6. What surprises you most about your life – something good in your life that you hadn’t expected, dreamed of or thought possible? It has to be taking part in choral concerts of major classical works along with some pretty decent singers and a full orchestra. It’s a real emotional hit, especially for someone who can’t pitch, read music or keep to a rhythm. (Well, maybe I’m progressing towards these things.) Achieving this is partly down to overcoming my fear enough to give myself the opportunity; partly because of a charismatic choir leader who genuinely believes in music for everyone who has created an extremely supportive culture in which we can all express and develop our skills, however limited.
7. What ‘big’ question do you often ponder? The fact that our species has invested so much energy and creativity in the technology of warfare and so little in strategies for living in peace with our neighbours. (And right now, each of these questions posed by Norah seem rather large.)
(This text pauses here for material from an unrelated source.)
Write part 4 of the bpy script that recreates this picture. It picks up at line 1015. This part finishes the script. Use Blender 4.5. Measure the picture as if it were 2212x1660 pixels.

8. What sorts of things amuse you? It’s taken a long time to get here, but I now appreciate my husband’s dreadful punning jokes. And I quite like dark humour exemplified by the ditty Always Look on the Bright Side of Life from The Life of Brian. (I wonder when we’ll get to sing this in the choir?)
9. What do you like to collect? Slugs from the garden, but I think they get reincarnated when my back’s turned.
10. If you could talk with anyone and ask them to explain their ideas and/or actions, who would it be, and why? I’d ask the women who doled out white feathers to men out of uniform in the First World War why they thought they had the right. If I couldn’t time travel, I’d ask our Prime Minister, David Cameron, why he isn’t ashamed that a rich country like ours has spawned so many food banks. And I’d keep badgering them till they gave me a sensible answer.
11. What is something you can’t do without? My glasses: without them, everything more than an arm’s-length away is a terrible blur. For my writing, voice-activated software, since my arms don’t work so well whether I can see them or not.
12. What is something important you learned about life, and how did you learn it? That, unlike a work of fiction, we can’t scrub out the bits that don’t work and start again. Although I say I’ve learnt this lesson, I keep forgetting and having to learn it all over again.
13. What is your earliest memory? I distinctly remember standing on the steps leading up to the front door of our house, replying “two in August” to a passerby who’d asked my age. However, this being one of the stories my mother liked to tell about me, and knowing what I do about the fallibility of autobiographical memories, especially those from early childhood, I doubt its authenticity, and regard it as my mother’s memory, not mine.
How’s that for my 100th blog post? I’ll be announcing my website nominees and the questions I’d like them to answer quite soon. In the meantime, what do you consider a good question? And how would you respond to any of the above?